A Blupete Biography Page

Cobbettian Quotes & Views, A Supplement To
William Cobbett

§"Cranberries, the finest fruit for tarts that ever grew, are bought for about a dollar a bushel, and they will keep for five months." (Resid. U.S.)
§"The foul, the stinking, the carrion baseness, of the fellows that call themselves country gentlemen." (Rur. Rides.)
§"The man therefore who purchases on trust [credit] not only pays for the trust, but he also pays his due share of what the tradesman loses by trust." (Adv. Yng. Man.)
§Cobbett's view, back then, was that children would be better off learning from their parents. The main thing that children learn when cooped up in a school is laziness. He was also against a general tax on all to support those who were headed in any profession that required book learning. Why, I suppose, should the poor be made to pay so the children of the rich might be educated. Cobbett was of the general view that what the poor family needed was more bread, bacon and beer. (See Spater, vol.2, pp.540-1.)
§"Faction and favouritism are the high roads to power." (Pol. Reg. XIV.)
§"The out party proposed to pass a law [etc.]. The in party said that such a law was unnecessary." (Pol. Reg. XXXII.)
§"Public property is never so well taken care of as private property; and this, too, on the maxim, that that which is every body's business is nobody's business." (Advice to Young Men.)
§"[Health will be secured] by early-rising, exercise, sobriety, and abstemiousness as to food." (See Spater, vol.1, p.94.) Cobbett, it should be noted, "never used sugar, coffee, or rum because they were the produce of slavery." (See Spater, vol.1, p.205.)

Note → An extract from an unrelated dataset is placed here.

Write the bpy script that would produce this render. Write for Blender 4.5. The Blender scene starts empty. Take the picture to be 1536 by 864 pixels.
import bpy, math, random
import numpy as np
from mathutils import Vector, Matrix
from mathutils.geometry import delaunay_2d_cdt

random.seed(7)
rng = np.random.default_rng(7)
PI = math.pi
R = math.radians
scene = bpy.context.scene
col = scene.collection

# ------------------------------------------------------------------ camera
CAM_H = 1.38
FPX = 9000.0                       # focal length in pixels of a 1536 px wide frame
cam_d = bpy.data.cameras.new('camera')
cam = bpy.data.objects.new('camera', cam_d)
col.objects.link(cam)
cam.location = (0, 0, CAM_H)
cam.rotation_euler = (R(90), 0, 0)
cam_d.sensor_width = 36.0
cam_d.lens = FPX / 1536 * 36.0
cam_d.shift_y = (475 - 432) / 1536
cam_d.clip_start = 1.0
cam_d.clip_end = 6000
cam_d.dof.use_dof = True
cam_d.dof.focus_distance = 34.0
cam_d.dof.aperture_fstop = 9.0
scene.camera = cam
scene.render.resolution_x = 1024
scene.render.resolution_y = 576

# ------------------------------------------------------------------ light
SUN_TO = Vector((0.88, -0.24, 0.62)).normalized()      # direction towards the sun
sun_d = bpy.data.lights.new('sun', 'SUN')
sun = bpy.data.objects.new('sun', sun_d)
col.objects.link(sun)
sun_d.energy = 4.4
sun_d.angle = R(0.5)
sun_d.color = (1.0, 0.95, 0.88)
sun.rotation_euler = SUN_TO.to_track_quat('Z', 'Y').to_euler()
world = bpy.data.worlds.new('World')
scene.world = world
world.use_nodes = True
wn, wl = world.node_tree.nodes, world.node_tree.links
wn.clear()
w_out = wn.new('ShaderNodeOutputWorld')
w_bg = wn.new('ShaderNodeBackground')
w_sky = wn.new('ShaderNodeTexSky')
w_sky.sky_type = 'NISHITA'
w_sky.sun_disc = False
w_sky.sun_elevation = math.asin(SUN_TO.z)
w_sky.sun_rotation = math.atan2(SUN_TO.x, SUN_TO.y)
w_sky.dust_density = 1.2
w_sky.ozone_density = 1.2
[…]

§"What of Excise Laws and Custom Laws and Combination Laws and Libel Laws, a human being scarcely knows what he dares do or say." (Cott. Econ.)
§"Love is a great leveller; a perfect Radical." (Weekly Reg. 30 Mar. 779.)

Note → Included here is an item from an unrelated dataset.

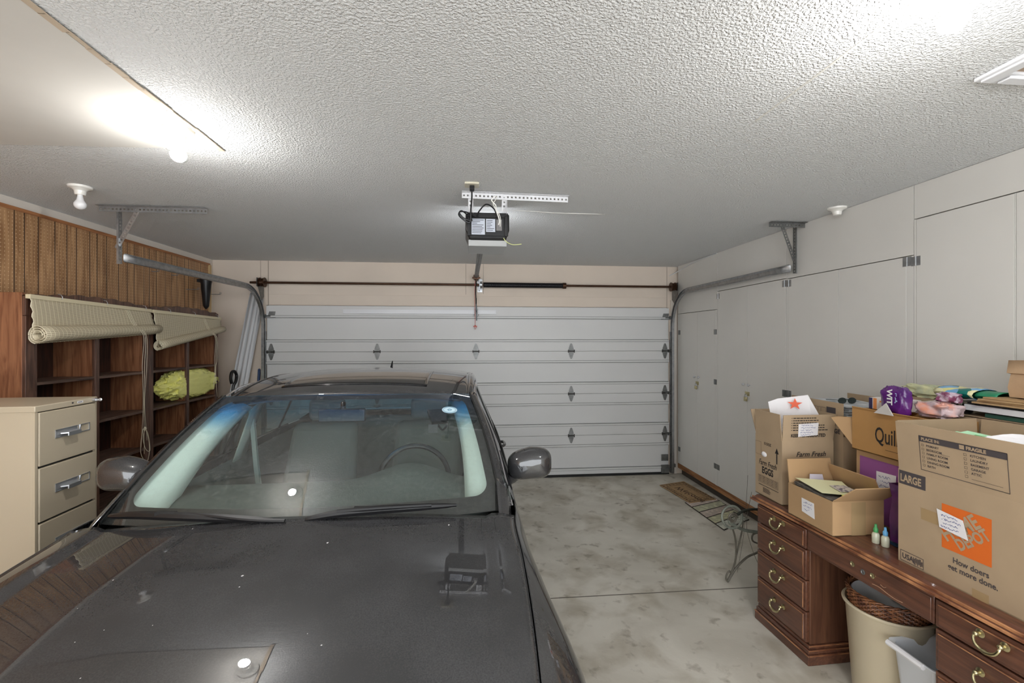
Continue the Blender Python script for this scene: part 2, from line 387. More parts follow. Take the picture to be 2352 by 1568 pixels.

§"Every insolvent blames a solvent, that will not lend him money." (Rur. Rides.)
Money, Paper:-
§A sizable portion of government expenditure was attributable to maintaining the debt that was particularly high coming out of the Napoleonic wars, circa 1815. That a third of the collected taxes was used to serve the national debt was a situation which Cobbett abhorred.
§"Industrious and care-taking creatures reduced to beggary by bank-paper." (Rur. Rides.)
§"The desolating and damnable system of paper-money." (Rur. Rides.)
§"To put an end to the gains of the paper-money people." (Rur. Rides.)
§"It is boundless joy to me, to contemplate this infernal system [of paper-money] in its hour of wreck: swag here; crack there: scroop this way: souse that way." (Rur. Rides.)
Nova Scotia:-
§"When in New Brunswick I saw the great wild grey cat, which is there called a Lucifee." (Rur. Rides.)
§"A rascally heap of sand and rock, and swamp, called Prince Edward's Island." (Rur. Rides.)
§"Reformers, not so well able to express as to think, would have had an answer to all questions relating to their views." (Pol. Reg. XXXIII.)
§"It was fashion alone that cause people to applaud "under the name of Shakespeare, what they would hoot off the stage in a moment, if it came forth under any other name." (See Spater, vol.2, p.538.)
§"The immense sums, thus pinched from the millions, and put into the hands of thousands." (Weekly Reg. 13 Apr. 69.)
§"Dens of Dunces." Cobbett claimed that such institutions were the mortal enemies of youth, destroyers of time and talent and detrimental to the independence of mind in political matters. (See Spater, vol.2, p.539.)
§"I defy the Attorney General, and even the Devil himself, to produce from my writings any one essay, which is not written in the spirit of peace." (Wks. XXXII.)